Les missionnaires ont rapidement distribué leur production et ont enterré 70 bibles pour éviter que les autorités ne les trouvent. Les missionnaires avaient eu raison de se hâter, car à la fin de l’année, ils n’étaient plus que deux. Mais la Parole de Dieu continuait de se répandre sur “ la Grande Île ”.
Les Malgaches aiment la Bible
Les Malgaches étaient heureux de lire enfin la Bible dans leur langue ! Aujourd’hui, même si la langue a beaucoup évolué, pratiquement chaque foyer possède la Bible, et beaucoup de Malgaches la lisent régulièrement. Bien qu’elle contienne des inexactitudes, elle a le mérite d’employer largement le nom divin “ Jéhovah ” dans les Écritures hébraïques. Dans l’édition originale, ce nom figure également dans les Écritures grecques. Par conséquent, le nom de Dieu est très connu à Madagascar.
Quand les premiers exemplaires des Écritures grecques étaient sortis de presse, l’imprimeur, un certain Baker, s’était émerveillé de la joie des Malgaches : “ Je ne veux pas prophétiser, mais je ne puis croire que la Parole de Dieu soit à jamais exterminée de ce pays *. ” Il avait mille fois raison. Ni le paludisme, ni la complexité de la langue, ni les interdits d’une souveraine versatile n’ont pu empêcher que la Parole de Dieu soit mise entre les mains des Malgaches.

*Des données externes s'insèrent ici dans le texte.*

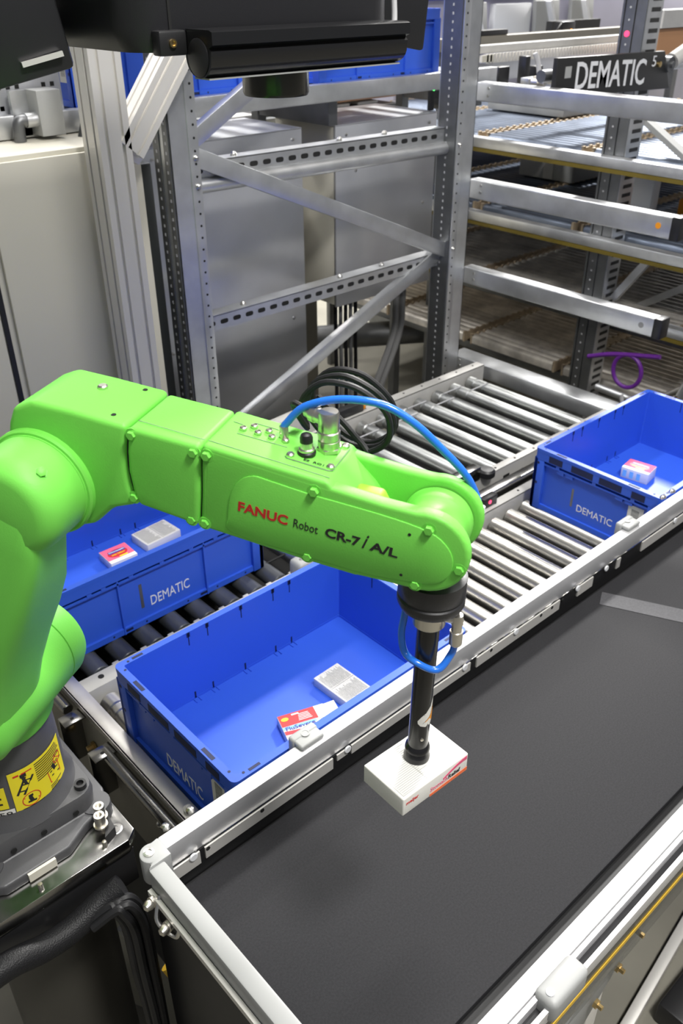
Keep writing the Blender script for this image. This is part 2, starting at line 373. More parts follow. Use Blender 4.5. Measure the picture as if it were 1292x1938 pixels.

La diffusion de la Bible à Madagascar a franchi une autre étape décisive. En 2008 est parue une édition complète des Saintes Écritures — Traduction du monde nouveau en malgache. Cette version constitue un progrès considérable, car elle est écrite dans un langage moderne, aisément compréhensible. À n’en pas douter, la Parole de Dieu est solidement enracinée sur “ la Grande Île ” ! — Is. 40:8.
[Notes]
^ § 14 Les premiers extraits de la Bible imprimés en malgache étaient les Dix Commandements et le Notre Père, qui sont sortis de presse en avril/mai 1826 à Maurice. Toutefois, seuls le roi Radama, sa famille et quelques fonctionnaires en ont obtenu un exemplaire.
^ § 25 É. Escande, La Bible à Madagascar, Paris, Société des missions évangéliques, 1923, p. 16.
[Illustrations, page 31]
La “ Traduction du monde nouveau ” en malgache honore le nom de Dieu, Jéhovah.